To perform this task, however, with unfailing effect, demanded, on the part of Falstaff, incessant intellectual vigour, and a perpetual command of temper, and these Shakspeare has bestowed upon him in their full plenitude. His wit is inexhaustible, his gaiety and good-humour undeviating, his address shrewd and discriminating, and, as the favourable opinion of his associates is, to a certain extent, essential to his enjoyments, he endeavours to impress the prince with confidence in his friendship and courage, his gratitude and fidelity, and to impose on his equals and inferiors a sense of his military and political importance. It is also requisite that, though an incorrigible lover of wine, of dainty fare, and of all libidinous delights, he should exhibit nothing either as the accompaniment or consequence of these pursuits, which should be beastly or loathsome; he is, therefore, never represented as in a state of intoxication, nor loaded with more infirmities than what corpulency produces; but is always himself,

crafty, sprightly, selfish, and intelligent, ever ready to invent and to enjoy the sport, the revel, and the jest.

Thus constituted, his social and intellectual qualities so blending with the dissolute propensities of his nature, that the epicure, and free-booter, the whore-monger and vain-glorious boaster, lose in the composition their native deformity, Falstaff becomes the most entertaining and seductive companion that the united powers of genius, levity, and laughter have ever, in the most felicitous hour of their mirth and fancy, created for the sons of men.

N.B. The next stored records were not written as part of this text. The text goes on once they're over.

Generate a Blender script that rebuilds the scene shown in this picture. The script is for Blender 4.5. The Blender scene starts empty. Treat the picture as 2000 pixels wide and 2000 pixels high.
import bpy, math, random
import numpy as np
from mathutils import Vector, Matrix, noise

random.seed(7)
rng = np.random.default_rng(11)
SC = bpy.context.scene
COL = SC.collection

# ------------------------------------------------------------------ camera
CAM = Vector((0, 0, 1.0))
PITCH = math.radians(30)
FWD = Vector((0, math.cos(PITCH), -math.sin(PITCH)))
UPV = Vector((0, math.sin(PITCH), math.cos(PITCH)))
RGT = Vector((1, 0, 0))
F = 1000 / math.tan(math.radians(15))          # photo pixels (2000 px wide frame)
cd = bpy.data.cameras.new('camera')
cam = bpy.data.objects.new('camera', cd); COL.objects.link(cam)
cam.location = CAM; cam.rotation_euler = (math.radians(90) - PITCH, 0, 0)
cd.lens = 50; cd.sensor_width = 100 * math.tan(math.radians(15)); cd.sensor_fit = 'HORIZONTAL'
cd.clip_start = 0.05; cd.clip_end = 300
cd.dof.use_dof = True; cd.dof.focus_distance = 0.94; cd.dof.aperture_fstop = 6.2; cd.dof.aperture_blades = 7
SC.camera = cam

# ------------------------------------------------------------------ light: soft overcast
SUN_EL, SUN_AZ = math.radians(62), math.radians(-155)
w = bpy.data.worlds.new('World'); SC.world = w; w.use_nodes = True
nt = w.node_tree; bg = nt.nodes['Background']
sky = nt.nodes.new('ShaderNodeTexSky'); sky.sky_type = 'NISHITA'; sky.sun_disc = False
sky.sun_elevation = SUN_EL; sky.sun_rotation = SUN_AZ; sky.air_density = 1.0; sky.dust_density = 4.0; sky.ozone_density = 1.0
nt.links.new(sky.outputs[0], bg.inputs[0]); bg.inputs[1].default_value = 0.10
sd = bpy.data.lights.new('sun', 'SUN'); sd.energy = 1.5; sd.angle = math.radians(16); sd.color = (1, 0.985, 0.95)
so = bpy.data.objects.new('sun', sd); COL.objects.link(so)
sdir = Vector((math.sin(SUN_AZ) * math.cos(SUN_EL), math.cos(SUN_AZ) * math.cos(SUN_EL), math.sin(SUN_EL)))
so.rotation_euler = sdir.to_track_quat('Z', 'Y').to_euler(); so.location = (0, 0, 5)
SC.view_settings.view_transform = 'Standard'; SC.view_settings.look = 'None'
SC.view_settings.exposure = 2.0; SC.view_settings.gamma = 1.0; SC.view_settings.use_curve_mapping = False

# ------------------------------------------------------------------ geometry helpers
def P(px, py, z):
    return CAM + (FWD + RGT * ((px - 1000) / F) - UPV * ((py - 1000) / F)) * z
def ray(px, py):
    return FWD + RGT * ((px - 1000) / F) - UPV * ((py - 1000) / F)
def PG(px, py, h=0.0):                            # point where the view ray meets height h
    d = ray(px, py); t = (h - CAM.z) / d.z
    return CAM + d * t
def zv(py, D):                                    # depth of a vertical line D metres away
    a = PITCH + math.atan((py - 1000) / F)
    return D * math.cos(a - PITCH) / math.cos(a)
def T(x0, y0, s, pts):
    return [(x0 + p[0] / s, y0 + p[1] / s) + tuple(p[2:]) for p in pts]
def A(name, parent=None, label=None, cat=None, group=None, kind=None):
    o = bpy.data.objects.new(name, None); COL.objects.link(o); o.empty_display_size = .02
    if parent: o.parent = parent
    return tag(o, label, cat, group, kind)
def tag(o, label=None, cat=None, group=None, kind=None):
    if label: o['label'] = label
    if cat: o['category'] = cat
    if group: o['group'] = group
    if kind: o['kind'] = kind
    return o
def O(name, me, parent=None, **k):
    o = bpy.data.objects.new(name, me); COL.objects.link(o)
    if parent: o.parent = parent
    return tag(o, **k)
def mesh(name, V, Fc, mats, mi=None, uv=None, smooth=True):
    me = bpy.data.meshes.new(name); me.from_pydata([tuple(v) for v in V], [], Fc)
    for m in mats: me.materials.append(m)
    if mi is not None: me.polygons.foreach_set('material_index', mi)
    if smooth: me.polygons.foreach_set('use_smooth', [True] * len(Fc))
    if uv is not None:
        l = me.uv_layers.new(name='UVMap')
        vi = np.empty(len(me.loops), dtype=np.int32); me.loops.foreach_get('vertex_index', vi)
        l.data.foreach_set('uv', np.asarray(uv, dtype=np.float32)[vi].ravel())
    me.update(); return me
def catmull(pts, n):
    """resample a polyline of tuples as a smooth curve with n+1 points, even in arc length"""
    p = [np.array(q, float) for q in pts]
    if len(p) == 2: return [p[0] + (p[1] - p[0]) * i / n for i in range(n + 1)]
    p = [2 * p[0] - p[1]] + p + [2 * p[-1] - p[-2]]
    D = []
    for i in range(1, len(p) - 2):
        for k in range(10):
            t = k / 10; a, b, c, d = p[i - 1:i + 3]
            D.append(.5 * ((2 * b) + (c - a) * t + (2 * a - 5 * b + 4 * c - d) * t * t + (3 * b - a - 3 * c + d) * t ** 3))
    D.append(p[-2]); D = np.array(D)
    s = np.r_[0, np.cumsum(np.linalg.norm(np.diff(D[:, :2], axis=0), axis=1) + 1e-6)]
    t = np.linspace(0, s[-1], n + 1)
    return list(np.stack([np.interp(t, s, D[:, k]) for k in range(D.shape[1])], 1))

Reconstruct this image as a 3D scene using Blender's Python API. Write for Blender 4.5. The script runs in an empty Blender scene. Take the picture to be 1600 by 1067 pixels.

Yet, dangerous as such a delineation may appear, Shakspeare, with his usual attention to the best interests of mankind, has rendered it subservient to the most striking moral effects, both as these apply to the character of Falstaff himself, and to that of his temporary patron, the Prince of Wales; for while the virtue, energy, and good sense of the latter are placed in the most striking point of view by his firm dismissal of a most fascinating and too endeared voluptuary, the permanently degrading consequences of sensuality are exhibited in their full strength during the career, and in the fate, of the former.

It is very generally found that great and splendid vices are mingled with concomitant virtues, which often ultimately lead to self-accusation, and to the salutary agonies of remorse; but he who is deeply plunged in the grovelling pursuits of appetite is too frequently lost to all sense of shame, to all feeling of integrity or conscious worth. Polluted by the meanest depravities, not only religious principle ceases to affect the mind, but every thing which contributes to honour or to grandeur in the human character is gone for ever; a catastrophe to which wit and humour, by rendering the sensualist a more self-deluded and self-satisfied being, lend the most powerful assistance.

Thus is it with Falstaff—to the last he remains the same, unrepentant, unreformed; and, though shaken off by all that is valuable or good around him, dies the very sensualist which he had lived!

We may, therefore, derive from this character as much instruction as entertainment; and, to the delight which we receive from the contemplation of a picture so rich and original, add a lesson of morality as aweful and impressive as the history of human frailty can present.

In order fully to unfold the extraordinary character of Falstaff, it was necessary to throw around him a set of familiar associates, who might, through all the privacies of domestic life, lay open his follies and knaveries, while, at the same time, they themselves contributed, in no small degree, to the amusement of the scene. How admirably the poet has succeeded in this design, the spirited and glowing sketches of Bardolph, Pistol, and Mrs. Quickly, and of Justices Shallow and Silence, will bear an ever-during testimony. Than the scenes in which the two magistrates appear, nothing can be conceived more characteristically pleasant and original. The garrulity, vanity, and knavish simplicity of Shallow; the asinine gravity of Silence when sober, and his irrepressible hilarity when tipsy; Falstaff's exquisite appreciation of their characters, and his patronage of Shallow, are presented to us with a naïveté, raciness, and completeness of conception, which it is in vain to look for elsewhere.

We have further to remark, that the fable of the Two Parts of Henry the Fourth is connected with peculiar skill through the intervention of the comic incidents. It was essential, in fact, for the purposes of representation, that there should be a satisfactory close to each Part, while, at the same time, such a medium of communication should exist between the two, as to form a perfect whole. To effect this, the serious and the ludicrous departments of these dramas are conducted in a different way; the former exhibiting two catastrophes while the latter has but one. Thus the death of Percy in the first play, and the death of Henry the Fourth in the second, form two judicious terminations of the tragic portion, while the rich vein of comedy running through both divisions, is only bounded by the Reformation of Henry the Fifth, and the Fall of his vicious but facetious companion; a denouement at once natural and complete, and

springing from intrinsic causes, being the sole result of firmness and penetration in the prince, and of self-delusion in the knight.